In a bid to lessen the financial difficulties of Malayalam film industry, the State government is contemplating ways to facilitate ‘wide release’ of new films.

‘Wide release’ means having the film released simultaneously in as many theatres as possible inside the State. Film goers like to go to the theatres to see new films. Once the film had run for a week or two, it is considered old unless there is a rage going. Some films pick up audience by the word-of-mouth goodwill and will run on in the ‘A’ class theatres for weeks together due to unpredictable reasons.

“If a film is released in more theatres in the State, the producer of a Malayalam film stands a better chance of recovering his investment,” said S. Priyadarshan, chairman of Kerala State Film Academy.

Speaking to The Hindu, he said some of the theatre owners (those owning ‘A’ class theatres) had been opposing the idea of ‘wide release.’ Their interest is in restricting the release. For instance, a new film released in a theatre in Thiruvananthapuram will not be allowed to be released simultaneously in Nedumangad, about 20 km away.

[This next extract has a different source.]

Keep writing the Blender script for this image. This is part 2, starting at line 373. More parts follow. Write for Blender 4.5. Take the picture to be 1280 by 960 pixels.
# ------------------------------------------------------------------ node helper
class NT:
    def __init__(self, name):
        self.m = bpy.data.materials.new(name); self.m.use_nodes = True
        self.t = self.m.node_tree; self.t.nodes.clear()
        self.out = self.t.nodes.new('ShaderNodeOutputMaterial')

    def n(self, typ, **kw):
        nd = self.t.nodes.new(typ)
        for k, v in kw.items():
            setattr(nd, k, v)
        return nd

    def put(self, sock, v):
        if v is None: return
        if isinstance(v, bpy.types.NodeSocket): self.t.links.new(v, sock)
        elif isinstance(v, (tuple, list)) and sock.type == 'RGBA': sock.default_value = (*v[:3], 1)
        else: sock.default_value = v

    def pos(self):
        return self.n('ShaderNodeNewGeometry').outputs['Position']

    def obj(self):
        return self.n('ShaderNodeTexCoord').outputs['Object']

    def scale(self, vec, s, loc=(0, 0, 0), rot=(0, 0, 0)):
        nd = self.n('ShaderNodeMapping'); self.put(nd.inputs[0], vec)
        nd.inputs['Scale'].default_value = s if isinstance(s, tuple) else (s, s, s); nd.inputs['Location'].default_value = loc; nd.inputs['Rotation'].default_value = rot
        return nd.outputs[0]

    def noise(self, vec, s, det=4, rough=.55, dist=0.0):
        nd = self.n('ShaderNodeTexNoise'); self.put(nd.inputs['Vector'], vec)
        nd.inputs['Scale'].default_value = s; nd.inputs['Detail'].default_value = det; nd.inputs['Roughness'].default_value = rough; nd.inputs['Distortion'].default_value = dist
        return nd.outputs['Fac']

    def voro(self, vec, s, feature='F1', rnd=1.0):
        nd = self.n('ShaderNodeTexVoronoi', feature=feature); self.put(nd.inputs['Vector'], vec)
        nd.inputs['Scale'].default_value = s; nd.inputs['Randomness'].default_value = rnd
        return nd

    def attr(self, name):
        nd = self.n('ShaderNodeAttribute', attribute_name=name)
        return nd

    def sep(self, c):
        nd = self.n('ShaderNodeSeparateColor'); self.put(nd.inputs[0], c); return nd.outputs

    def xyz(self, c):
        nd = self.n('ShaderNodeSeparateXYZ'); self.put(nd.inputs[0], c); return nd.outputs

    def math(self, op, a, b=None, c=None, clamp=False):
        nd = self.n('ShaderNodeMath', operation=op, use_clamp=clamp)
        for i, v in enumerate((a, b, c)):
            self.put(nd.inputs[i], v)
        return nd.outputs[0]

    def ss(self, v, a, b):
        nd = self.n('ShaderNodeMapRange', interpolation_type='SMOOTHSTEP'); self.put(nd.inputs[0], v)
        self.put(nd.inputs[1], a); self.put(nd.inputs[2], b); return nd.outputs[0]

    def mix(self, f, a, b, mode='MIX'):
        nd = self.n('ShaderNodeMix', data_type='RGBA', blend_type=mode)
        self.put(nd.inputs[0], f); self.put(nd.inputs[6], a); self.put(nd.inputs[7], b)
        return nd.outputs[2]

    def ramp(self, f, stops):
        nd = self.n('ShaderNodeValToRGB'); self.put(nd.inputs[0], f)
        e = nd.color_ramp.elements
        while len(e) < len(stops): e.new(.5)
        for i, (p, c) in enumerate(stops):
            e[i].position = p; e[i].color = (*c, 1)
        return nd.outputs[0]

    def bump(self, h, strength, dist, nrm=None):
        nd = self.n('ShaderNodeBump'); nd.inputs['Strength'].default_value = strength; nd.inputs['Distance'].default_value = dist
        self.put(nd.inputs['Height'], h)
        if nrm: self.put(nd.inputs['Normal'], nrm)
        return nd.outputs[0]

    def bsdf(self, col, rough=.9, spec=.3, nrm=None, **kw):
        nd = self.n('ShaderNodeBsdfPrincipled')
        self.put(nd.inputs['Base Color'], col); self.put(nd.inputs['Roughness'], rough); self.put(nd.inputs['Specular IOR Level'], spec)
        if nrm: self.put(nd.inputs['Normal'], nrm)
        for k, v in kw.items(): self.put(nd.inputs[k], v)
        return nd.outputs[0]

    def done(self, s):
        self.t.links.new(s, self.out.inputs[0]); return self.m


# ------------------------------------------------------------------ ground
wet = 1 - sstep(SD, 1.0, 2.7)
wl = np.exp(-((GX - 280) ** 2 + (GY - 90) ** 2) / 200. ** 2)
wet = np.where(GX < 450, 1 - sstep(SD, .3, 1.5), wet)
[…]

A person in Nedumangad who will love to go for that film will have to either travel all the way to Thiruvananthapuram to see it, or wait till it finally makes it to the ‘B’ class theatres. “But there may be good cinema theatres in that place also…In fact, there are hardly any theatres now in the State that can be called ‘C’ class, as we used to classify the thatched cinema houses of yester years. The State is one urban continuum. You can find good theatres even in remote places,” Mr. Priyadarshan said.

Delayed release in places outside the main centres will deprive the film of a major portion of the audience it would have got had the release been simultaneous. Also, within a week of the release of most films, unauthorised CDs will be available in the market.

He said the academy had just the other day completed an inspection of theatres across the State collecting details about the quality of the facilities in each. Three teams—each consisting of a sound engineer, cameraman, civil engineer, journalist and a knowledgeable film goer—have visited the theatres collecting details about the quality of the facilities. The details collected will be used for a re-classification of the theatres.

The list as per the re-classification will be published in the academy’s website soon. There will be an appeal committee to hear complaints, if any.

“Unreasonable opposition to ‘wide release’ will not work then,” Mr. Priyadarshan said.